(PROVIDED MATERIAL):

____________________

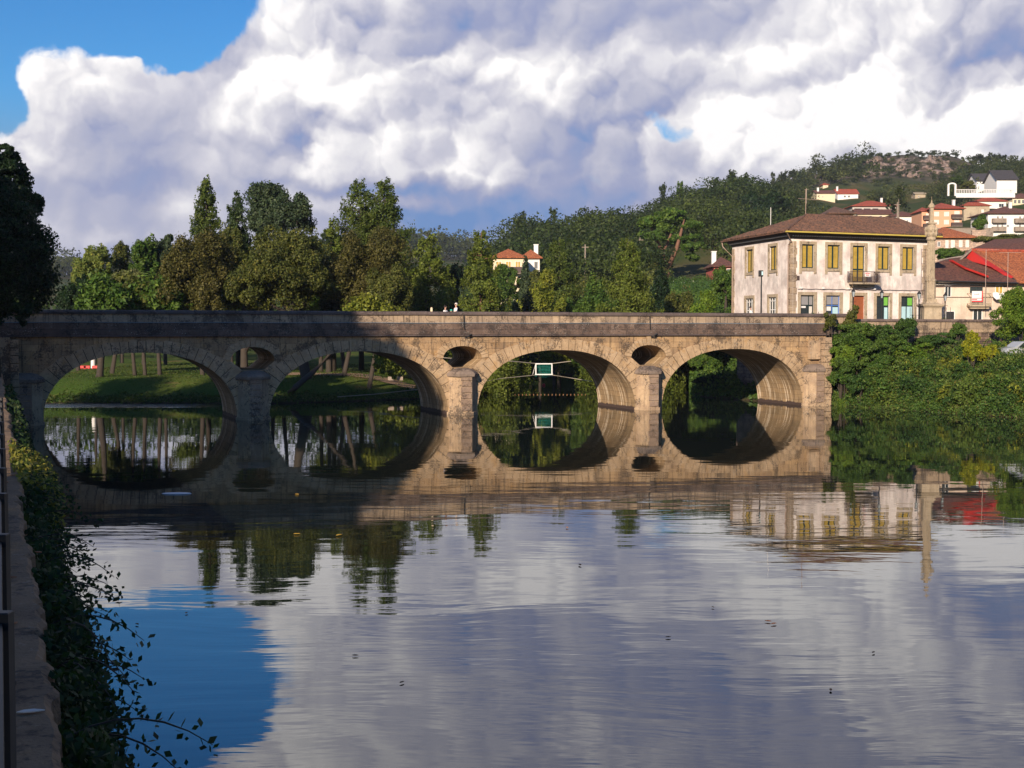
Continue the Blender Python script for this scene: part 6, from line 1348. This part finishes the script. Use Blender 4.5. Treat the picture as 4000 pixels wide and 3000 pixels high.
def samp_up2(rng, n):
    k = 4*n; X = rng.uniform(-6, 40, k); Y = rng.uniform(106, 215, k); d = sdf(X, Y); kk = (d > -.1) & (X/Y < .235) & (X/Y > -.02) & ((X > 12) | (Y > 155)); X, Y = X[kk][:n], Y[kk][:n]
    return X, Y, np.stack([X*0-.4, X*0-.6, X*0+.5], 1)
cover2('river_wall_undergrowth', 'bushes and weeds covering the bank beyond the last arch', 110000, .15, 'f_ivy', 8, 1.1, samp_up2)
#--P5END--
# ================================================================ PLAZA: column, lamps, people, car, goal
def col_pt(px, py, Y): return at(px, py, Y)
YC = 108.; cp = at(3633, 1250, YC); kc = YC/F
pil = empty('stone_column', (cp.x, YC, 5.9), 0, 'tall carved stone column on a square pedestal between the white house and old house', 'column')
def zc(py): return at(3633, py, YC).z-5.9
mb = MB()
for r_, z0, z1 in ((1.0, 0, .2), (.88, .202, .45)): mb.box(-r_, r_, -r_, r_, z0, z1, 0, .02)
mb.build('steps', M['granite'], pil)
mb = MB(); loft(mb, [[(x*w_, y*w_, z) for x, y in ((-1, -1), (1, -1), (1, 1), (-1, 1))] for w_, z in ((.78, .45), (.74, .6), (.72, zc(1205)), (.78, zc(1200)), (.90, zc(1194)), (.90, zc(1190)), (.56, zc(1186)), (.44, zc(1178)), (.42, zc(1168)))]); mb.build('pedestal', M['granite'], pil)
mb = MB(); loft(mb, [[(x*w_, y*w_, z) for x, y in ((-1, -.55), (-.55, -1), (.55, -1), (1, -.55), (1, .55), (.55, 1), (-.55, 1), (-1, .55))] for w_, z in ((.38, zc(1168)), (.375, zc(1100)), (.41, zc(1098)), (.41, zc(1093)), (.36, zc(1090)))])
n_fl = 16; vs = []; 
for z, r_ in ((zc(1090), .345), (zc(940), .31)): vs += [((r_-(.035 if k % 2 else 0))*math.cos(k*math.pi/n_fl), (r_-(.035 if k % 2 else 0))*math.sin(k*math.pi/n_fl), z) for k in range(2*n_fl)]
mb.add(vs, [(k, (k+1) % 32, 32+(k+1) % 32, 32+k) for k in range(32)]); mb.lathe([(.33, zc(941)), (.40, zc(936)), (.38, zc(930)), (.33, zc(925))], n=16); mb.build('shaft', M['granite'], pil)
mb = MB(); mb.lathe([(.34, zc(926)), (.44, zc(918)), (.40, zc(908)), (.52, zc(900)), (.46, zc(890)), (.36, zc(882)), (.30, zc(876))], n=12)
for a in range(8):
    th = a*math.pi/4; c_, s_ = math.cos(th), math.sin(th); mb.lathe([(.03, zc(925)), (.12, zc(915)), (.10, zc(906)), (.15, zc(896)), (.05, zc(886))], .44*c_, .44*s_, 6)
mb.box(-.36, .36, -.36, .36, zc(876), zc(870), 0, .02); mb.build('capital', M['granite'], pil)
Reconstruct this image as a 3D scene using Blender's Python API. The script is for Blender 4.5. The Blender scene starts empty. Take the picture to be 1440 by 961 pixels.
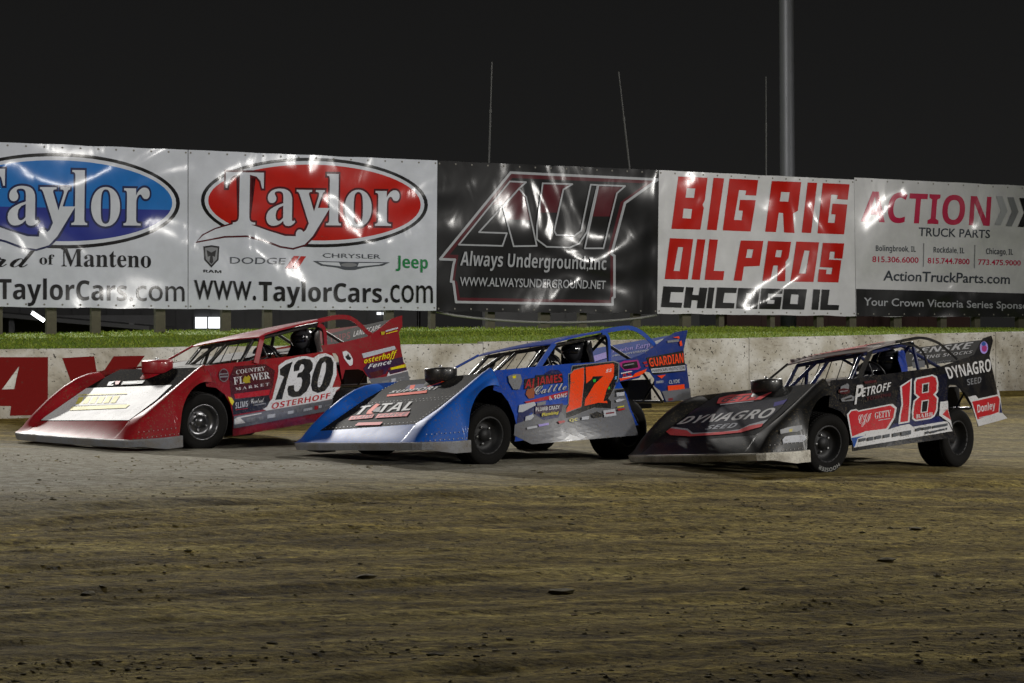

____________________

(THE REQUEST): Write out every line of the preceding listing that contains "Python".

(EXERCISE RESULT):
Continue the Blender Python script for this scene: part 6, from line 1348. This part finishes the script. Use Blender 4.5. Treat the picture as 4000 pixels wide and 3000 pixels high.
Reconstruct this image as a 3D scene using Blender's Python API. The script is for Blender 4.5. The Blender scene starts empty. Take the picture to be 1440 by 961 pixels.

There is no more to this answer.